What the task requires: From the listing below, select every line where the word "finishes" appears.

Excerpted records:
-- Begin --

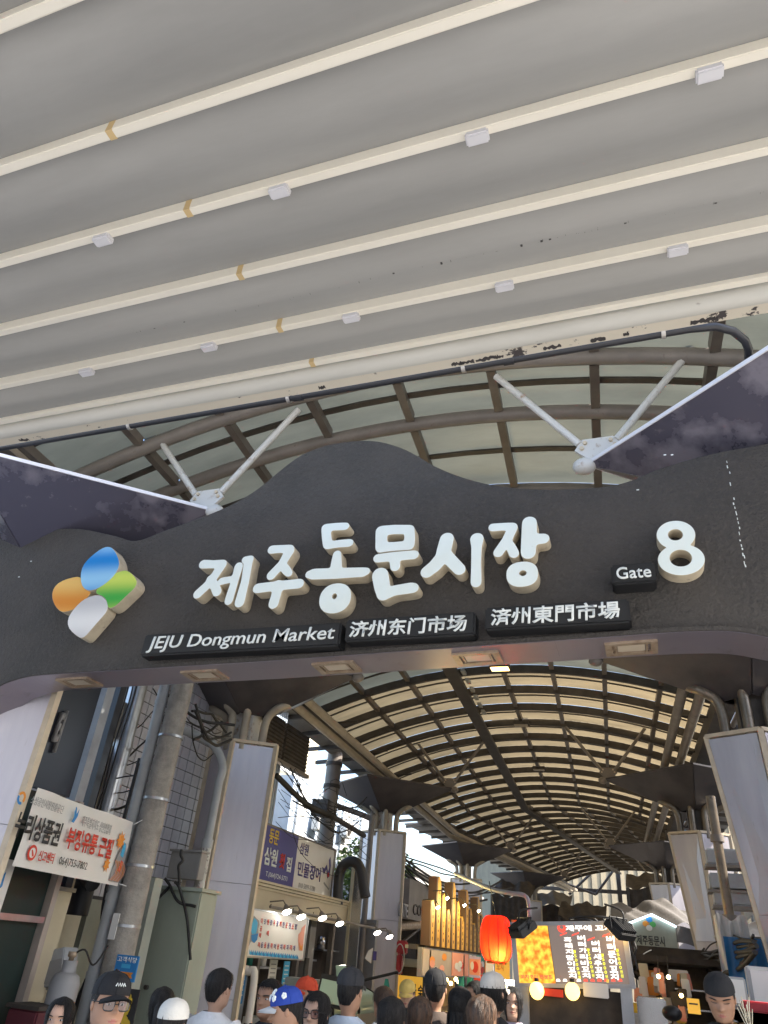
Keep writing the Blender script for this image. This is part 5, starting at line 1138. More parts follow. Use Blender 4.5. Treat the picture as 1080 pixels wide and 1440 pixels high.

-- End --
-- Begin --

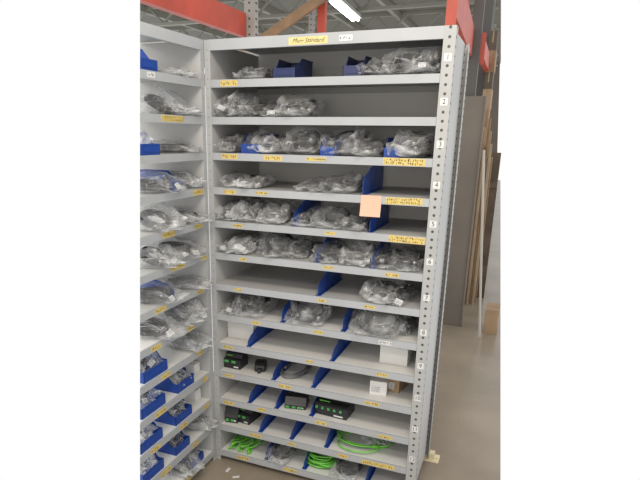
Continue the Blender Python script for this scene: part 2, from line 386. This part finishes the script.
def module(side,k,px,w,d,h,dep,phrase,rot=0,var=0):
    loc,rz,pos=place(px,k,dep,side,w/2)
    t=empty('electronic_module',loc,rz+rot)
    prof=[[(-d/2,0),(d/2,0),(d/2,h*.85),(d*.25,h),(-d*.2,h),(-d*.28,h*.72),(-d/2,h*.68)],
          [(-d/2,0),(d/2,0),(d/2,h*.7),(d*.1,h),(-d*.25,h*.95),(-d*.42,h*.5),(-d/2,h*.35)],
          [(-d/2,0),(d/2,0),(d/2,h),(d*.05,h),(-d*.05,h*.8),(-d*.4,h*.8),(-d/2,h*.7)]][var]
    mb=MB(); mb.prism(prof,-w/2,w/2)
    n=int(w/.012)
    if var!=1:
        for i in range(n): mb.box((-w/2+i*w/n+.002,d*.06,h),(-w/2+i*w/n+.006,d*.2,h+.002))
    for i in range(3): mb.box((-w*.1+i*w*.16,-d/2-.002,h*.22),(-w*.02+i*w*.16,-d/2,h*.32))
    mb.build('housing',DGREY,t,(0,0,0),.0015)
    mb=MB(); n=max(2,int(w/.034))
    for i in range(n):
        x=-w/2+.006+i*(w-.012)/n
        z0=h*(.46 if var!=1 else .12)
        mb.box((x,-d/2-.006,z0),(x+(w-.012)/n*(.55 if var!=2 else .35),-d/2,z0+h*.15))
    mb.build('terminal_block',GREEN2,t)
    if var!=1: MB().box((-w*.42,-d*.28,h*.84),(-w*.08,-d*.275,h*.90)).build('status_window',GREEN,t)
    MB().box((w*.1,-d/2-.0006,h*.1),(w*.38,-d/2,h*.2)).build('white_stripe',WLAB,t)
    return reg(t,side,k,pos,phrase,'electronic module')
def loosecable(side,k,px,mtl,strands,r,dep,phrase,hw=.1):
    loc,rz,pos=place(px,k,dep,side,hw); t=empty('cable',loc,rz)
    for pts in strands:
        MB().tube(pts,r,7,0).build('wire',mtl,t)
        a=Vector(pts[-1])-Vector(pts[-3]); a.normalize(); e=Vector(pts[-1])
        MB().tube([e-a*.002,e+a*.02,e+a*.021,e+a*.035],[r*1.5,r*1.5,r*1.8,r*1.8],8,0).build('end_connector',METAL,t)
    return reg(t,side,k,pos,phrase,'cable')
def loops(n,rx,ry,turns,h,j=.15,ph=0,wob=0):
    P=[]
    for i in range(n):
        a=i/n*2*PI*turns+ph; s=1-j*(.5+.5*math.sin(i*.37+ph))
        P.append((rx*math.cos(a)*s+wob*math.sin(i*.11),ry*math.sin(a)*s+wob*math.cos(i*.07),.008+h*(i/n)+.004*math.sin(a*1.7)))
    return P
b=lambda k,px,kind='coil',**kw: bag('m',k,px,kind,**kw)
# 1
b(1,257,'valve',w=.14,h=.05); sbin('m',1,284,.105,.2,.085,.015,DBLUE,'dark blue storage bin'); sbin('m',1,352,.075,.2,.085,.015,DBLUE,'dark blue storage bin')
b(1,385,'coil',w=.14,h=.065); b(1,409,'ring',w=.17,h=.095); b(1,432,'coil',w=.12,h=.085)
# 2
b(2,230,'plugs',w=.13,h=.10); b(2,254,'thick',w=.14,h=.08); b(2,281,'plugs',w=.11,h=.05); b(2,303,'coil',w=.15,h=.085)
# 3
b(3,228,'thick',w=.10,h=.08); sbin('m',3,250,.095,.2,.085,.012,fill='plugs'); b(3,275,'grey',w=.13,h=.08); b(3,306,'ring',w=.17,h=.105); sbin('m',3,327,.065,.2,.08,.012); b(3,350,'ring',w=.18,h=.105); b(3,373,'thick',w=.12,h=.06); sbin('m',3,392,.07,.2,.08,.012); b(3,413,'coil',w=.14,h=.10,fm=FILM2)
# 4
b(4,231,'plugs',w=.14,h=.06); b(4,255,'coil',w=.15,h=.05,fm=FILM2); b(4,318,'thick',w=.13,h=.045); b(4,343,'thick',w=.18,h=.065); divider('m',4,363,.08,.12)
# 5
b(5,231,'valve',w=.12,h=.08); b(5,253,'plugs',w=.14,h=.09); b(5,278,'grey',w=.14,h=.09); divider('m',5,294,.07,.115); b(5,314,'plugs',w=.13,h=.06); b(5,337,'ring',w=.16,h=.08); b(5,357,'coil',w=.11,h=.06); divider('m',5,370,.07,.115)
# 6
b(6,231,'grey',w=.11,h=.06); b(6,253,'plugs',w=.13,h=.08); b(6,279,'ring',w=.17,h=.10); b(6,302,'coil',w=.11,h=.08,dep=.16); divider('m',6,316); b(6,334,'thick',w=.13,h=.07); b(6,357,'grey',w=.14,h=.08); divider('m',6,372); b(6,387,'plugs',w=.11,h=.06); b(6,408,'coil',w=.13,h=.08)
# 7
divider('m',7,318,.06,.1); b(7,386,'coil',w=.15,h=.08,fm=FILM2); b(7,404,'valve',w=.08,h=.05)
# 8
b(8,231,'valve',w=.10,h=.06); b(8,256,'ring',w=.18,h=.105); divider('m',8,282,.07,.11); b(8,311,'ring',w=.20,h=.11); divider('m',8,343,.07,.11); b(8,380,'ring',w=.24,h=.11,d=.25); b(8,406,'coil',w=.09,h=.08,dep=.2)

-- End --
-- Begin --

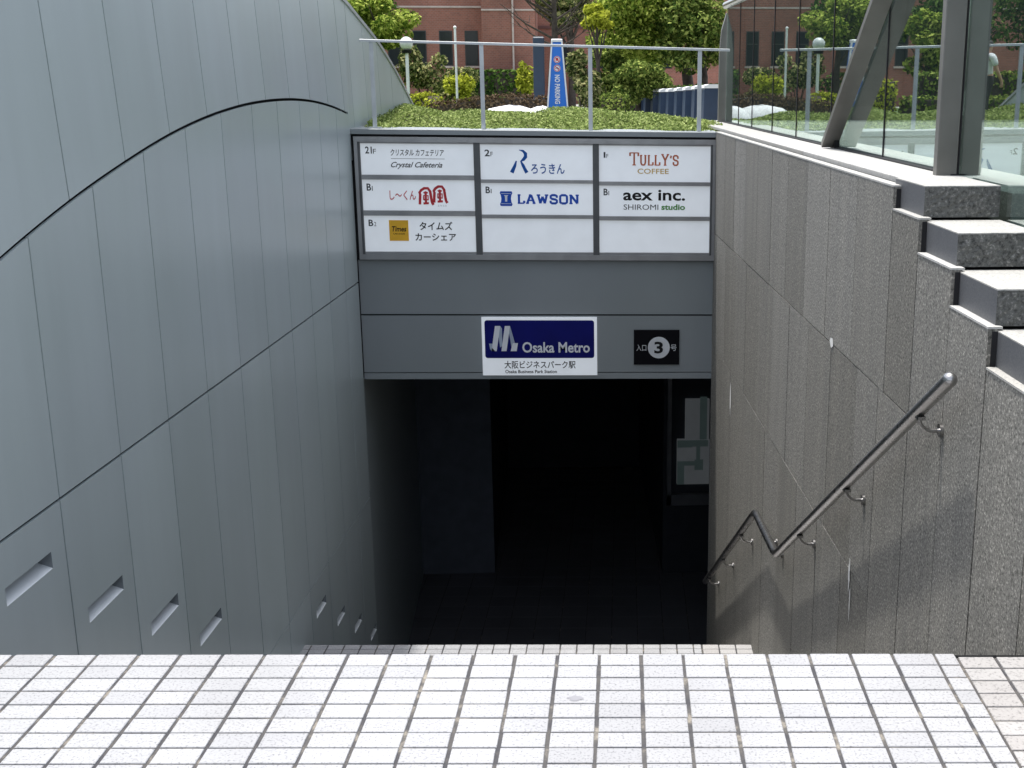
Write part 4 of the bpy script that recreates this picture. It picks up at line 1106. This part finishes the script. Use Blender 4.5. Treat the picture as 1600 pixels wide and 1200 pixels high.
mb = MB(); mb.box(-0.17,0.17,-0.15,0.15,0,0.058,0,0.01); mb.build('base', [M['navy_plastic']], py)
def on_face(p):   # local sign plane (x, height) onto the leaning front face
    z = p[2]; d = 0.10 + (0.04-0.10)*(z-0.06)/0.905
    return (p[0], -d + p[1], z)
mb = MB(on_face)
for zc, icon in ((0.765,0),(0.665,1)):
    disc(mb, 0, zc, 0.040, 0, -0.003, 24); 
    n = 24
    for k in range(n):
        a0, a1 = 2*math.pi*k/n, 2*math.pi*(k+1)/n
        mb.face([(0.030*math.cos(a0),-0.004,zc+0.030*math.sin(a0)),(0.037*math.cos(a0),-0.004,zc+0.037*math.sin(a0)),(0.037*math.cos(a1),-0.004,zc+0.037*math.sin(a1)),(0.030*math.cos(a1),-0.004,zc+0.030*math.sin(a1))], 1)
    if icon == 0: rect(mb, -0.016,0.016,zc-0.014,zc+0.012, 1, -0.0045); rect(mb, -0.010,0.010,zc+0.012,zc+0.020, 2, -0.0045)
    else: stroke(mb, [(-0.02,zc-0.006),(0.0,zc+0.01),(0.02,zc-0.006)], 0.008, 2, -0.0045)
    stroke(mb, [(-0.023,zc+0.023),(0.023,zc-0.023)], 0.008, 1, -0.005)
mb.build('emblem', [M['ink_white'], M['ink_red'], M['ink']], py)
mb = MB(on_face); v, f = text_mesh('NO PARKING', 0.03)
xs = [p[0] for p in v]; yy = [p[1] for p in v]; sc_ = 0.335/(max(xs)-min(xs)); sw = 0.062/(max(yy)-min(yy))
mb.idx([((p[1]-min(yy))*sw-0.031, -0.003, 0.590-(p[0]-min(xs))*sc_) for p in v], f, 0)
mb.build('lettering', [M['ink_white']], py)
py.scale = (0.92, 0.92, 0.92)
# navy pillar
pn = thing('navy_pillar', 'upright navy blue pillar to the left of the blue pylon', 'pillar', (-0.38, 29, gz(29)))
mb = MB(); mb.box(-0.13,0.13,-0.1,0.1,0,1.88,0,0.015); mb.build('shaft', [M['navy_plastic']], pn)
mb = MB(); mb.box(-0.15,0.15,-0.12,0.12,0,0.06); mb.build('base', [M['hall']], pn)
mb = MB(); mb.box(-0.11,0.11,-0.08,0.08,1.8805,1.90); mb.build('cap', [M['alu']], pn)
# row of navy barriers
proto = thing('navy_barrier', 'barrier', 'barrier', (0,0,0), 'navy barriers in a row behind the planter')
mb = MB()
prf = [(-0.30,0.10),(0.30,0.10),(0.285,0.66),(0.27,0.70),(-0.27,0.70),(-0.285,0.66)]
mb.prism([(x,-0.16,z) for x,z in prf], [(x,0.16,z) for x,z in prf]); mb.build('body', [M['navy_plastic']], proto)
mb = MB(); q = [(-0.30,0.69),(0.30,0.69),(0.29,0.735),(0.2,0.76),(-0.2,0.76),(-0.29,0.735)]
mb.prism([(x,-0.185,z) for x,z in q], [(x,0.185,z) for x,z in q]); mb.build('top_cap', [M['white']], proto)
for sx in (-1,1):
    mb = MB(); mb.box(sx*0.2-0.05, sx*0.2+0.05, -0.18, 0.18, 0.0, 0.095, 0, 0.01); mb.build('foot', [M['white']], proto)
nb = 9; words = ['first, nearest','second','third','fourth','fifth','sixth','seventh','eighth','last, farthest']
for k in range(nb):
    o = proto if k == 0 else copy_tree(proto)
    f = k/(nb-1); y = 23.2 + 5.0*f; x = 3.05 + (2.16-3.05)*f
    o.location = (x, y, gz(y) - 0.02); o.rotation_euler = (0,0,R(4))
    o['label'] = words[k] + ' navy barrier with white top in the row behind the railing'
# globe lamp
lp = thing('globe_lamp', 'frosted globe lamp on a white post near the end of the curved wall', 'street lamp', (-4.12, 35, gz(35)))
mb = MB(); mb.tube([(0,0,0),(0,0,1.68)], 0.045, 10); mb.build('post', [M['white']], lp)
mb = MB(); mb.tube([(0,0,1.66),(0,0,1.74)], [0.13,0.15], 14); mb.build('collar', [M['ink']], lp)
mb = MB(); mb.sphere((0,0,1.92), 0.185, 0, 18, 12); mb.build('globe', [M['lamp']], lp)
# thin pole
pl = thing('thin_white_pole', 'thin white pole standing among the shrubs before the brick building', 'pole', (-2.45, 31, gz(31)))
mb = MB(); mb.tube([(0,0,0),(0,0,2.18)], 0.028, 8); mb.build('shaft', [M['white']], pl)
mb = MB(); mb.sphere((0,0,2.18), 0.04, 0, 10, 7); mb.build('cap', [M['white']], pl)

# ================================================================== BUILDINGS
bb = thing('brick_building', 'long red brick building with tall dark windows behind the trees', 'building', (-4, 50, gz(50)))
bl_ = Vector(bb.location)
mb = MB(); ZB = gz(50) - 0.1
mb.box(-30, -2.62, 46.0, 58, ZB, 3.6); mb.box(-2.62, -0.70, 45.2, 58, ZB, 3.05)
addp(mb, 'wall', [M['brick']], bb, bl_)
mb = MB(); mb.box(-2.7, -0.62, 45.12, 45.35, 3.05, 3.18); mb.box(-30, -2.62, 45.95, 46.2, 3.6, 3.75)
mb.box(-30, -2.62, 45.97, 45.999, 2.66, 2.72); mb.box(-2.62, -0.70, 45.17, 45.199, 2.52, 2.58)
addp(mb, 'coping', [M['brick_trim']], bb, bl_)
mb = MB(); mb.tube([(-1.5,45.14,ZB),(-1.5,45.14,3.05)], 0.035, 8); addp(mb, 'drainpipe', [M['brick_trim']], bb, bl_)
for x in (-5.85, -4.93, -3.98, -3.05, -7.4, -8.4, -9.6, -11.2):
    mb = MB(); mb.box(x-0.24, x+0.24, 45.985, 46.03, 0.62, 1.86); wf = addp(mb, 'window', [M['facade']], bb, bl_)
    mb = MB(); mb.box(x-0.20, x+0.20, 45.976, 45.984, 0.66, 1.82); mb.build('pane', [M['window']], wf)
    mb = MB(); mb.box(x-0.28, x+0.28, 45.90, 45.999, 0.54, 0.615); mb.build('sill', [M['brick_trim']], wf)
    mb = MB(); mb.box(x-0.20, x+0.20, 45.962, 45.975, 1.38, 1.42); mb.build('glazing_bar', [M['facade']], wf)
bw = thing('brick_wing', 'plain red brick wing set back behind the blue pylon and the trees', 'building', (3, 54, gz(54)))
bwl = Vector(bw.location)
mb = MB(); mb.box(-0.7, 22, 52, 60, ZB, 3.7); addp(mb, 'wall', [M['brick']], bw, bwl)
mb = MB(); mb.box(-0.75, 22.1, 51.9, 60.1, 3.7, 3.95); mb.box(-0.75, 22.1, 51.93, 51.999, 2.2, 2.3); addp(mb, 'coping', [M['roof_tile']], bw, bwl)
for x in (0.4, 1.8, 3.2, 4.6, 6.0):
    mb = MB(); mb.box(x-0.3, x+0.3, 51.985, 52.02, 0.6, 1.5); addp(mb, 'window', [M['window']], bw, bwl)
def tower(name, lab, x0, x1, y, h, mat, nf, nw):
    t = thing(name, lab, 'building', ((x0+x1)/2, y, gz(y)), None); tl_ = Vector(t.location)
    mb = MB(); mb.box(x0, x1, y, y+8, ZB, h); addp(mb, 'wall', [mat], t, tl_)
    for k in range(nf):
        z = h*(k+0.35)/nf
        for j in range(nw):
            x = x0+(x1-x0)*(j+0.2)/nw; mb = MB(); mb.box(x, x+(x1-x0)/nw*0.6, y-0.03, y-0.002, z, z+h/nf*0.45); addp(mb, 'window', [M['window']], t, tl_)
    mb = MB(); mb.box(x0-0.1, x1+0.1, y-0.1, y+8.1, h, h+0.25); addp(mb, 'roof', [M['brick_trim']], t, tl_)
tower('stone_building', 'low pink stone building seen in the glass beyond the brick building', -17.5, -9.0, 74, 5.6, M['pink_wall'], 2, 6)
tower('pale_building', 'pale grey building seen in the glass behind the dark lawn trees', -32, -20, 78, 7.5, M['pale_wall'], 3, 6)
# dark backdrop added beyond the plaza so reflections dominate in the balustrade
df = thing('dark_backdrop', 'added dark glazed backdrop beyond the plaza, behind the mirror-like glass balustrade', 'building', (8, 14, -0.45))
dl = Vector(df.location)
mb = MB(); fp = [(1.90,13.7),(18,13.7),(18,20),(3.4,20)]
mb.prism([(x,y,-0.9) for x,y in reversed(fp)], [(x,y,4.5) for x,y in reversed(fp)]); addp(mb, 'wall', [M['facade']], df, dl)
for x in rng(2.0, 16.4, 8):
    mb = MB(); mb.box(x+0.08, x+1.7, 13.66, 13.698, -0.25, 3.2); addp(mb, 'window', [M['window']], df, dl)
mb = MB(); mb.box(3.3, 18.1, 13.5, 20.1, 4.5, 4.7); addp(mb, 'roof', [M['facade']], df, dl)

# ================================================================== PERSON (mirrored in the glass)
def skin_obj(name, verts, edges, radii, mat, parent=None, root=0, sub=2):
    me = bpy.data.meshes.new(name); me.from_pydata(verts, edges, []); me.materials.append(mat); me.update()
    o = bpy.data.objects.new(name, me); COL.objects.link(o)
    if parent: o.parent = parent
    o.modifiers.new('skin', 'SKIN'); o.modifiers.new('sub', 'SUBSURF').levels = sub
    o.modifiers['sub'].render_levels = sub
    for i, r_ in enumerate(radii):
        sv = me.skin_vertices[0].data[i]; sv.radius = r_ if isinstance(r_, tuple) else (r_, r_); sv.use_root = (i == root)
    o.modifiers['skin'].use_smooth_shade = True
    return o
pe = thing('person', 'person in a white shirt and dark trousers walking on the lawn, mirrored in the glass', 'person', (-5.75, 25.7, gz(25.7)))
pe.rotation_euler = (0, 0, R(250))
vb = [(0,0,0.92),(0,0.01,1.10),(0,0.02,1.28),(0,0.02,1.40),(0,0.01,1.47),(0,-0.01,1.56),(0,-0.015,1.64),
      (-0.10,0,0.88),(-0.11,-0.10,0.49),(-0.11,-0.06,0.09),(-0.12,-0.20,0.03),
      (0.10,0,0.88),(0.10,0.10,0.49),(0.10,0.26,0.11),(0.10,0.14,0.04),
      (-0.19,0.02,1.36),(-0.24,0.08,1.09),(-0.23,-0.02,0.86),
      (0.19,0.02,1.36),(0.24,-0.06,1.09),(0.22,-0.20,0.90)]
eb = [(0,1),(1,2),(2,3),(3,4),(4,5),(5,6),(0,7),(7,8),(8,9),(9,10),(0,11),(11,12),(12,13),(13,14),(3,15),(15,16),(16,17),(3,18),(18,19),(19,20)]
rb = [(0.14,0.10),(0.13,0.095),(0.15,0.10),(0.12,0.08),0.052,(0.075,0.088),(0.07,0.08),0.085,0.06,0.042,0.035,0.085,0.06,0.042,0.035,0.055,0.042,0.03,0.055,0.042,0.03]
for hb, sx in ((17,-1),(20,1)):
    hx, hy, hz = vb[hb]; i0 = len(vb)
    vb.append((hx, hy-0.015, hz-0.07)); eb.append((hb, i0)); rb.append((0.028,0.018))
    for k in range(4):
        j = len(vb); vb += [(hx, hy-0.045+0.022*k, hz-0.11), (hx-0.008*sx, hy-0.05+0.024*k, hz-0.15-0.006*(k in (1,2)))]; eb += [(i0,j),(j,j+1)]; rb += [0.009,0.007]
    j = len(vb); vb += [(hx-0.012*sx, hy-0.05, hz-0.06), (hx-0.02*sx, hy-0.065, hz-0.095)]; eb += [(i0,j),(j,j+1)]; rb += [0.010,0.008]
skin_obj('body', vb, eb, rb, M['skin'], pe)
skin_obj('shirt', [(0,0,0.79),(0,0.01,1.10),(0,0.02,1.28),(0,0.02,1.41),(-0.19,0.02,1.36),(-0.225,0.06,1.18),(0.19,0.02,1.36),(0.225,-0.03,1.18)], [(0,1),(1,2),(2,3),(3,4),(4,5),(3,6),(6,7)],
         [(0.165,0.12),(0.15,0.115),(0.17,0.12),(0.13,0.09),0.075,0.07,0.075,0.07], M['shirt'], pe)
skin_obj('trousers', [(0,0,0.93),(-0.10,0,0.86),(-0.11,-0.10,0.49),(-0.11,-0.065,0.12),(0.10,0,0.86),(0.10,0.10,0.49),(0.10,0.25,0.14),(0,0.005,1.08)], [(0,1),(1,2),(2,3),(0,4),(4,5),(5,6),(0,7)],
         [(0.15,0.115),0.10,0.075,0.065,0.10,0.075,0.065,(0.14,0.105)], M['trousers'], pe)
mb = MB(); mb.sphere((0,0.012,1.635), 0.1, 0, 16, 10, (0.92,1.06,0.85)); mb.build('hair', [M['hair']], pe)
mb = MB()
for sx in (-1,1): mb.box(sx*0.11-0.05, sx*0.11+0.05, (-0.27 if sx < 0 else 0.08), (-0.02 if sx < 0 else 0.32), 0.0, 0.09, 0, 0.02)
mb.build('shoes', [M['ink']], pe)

-- End --

Solution to this task:
Continue the Blender Python script for this scene: part 2, from line 386. This part finishes the script.
Write part 4 of the bpy script that recreates this picture. It picks up at line 1106. This part finishes the script. Use Blender 4.5. Treat the picture as 1600 pixels wide and 1200 pixels high.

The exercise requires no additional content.